Sarah Westwood of the Washington Examiner highlights the latest voting legislation from congressional Democrats.

House Democrats are poised to pass a sweeping election bill that would reestablish provisions of the Voting Rights Act the Supreme Court has already struck down in an effort to advance voting reforms that have repeatedly stalled on Capitol Hill.

On Tuesday, Alabama Democratic Rep. Terri Sewell introduced the John R. Lewis Voting Rights Advancement Act, or H.R. 4, against the backdrop of the Edmund Pettus Bridge in Selma, where famous protest marches occurred in March 1965. …

… The bill takes particular aim at a Supreme Court decision from 2013, Shelby County v.
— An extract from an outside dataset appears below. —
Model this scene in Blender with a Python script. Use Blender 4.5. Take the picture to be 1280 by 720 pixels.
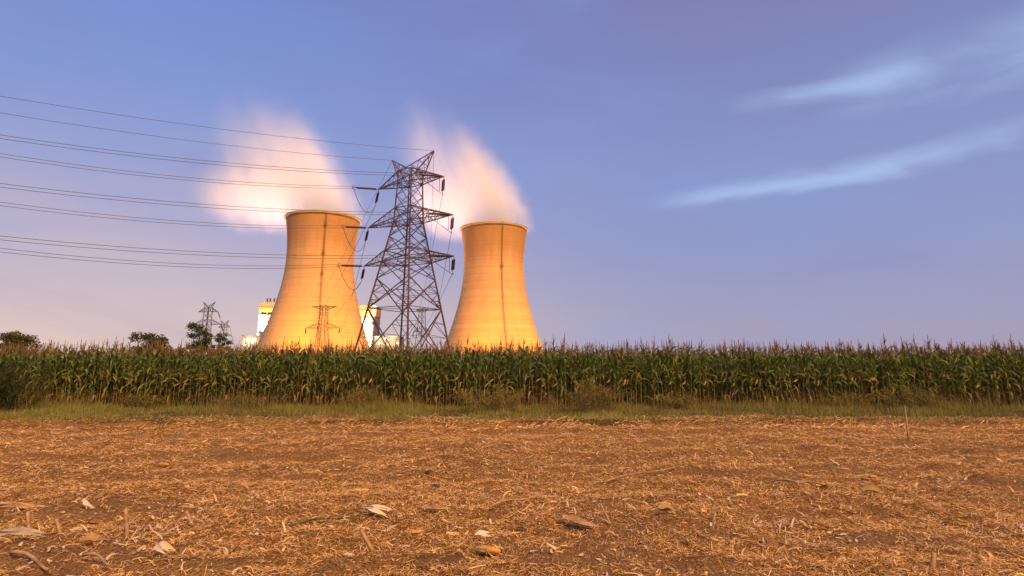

Holder, which stripped away the preclearance requirements of the Voting Rights Act — a ruling that voting rights advocates continue to criticize today.

Preclearance required states with histories of voter discrimination to submit any election rule changes to the federal government for review.

The Shelby decision struck down the provision of the Voting Rights Act that implemented a formula for deciding which states would be subject to the preclearance requirements.

Hans von Spakovsky, manager of the Election Law Reform Initiative and senior legal fellow at the Heritage Foundation, said H.R 4 would do more than revive the requirements that applied to a handful of states before the 2013 decision.

“This new provision actually expands the previous preclearance requirement by not only bringing that back so that certain states will have to get everything reviewed, but it puts in a new provision called practice-based preclearance,” von Spakovsky said. “What that means is, that will affect every single county in every single state across the country.”

The bill specifies several practices that could trigger preclearance requirements, even in states that don’t meet the historical threshold under the Voting Rights Act sections that H.R. 4 is attempting to revive, according to a summary of the legislation released on Tuesday.

Implementing voter ID laws or “reducing multilingual voting materials” are among the changes that would subject a state to review by the federal government, according to the summary.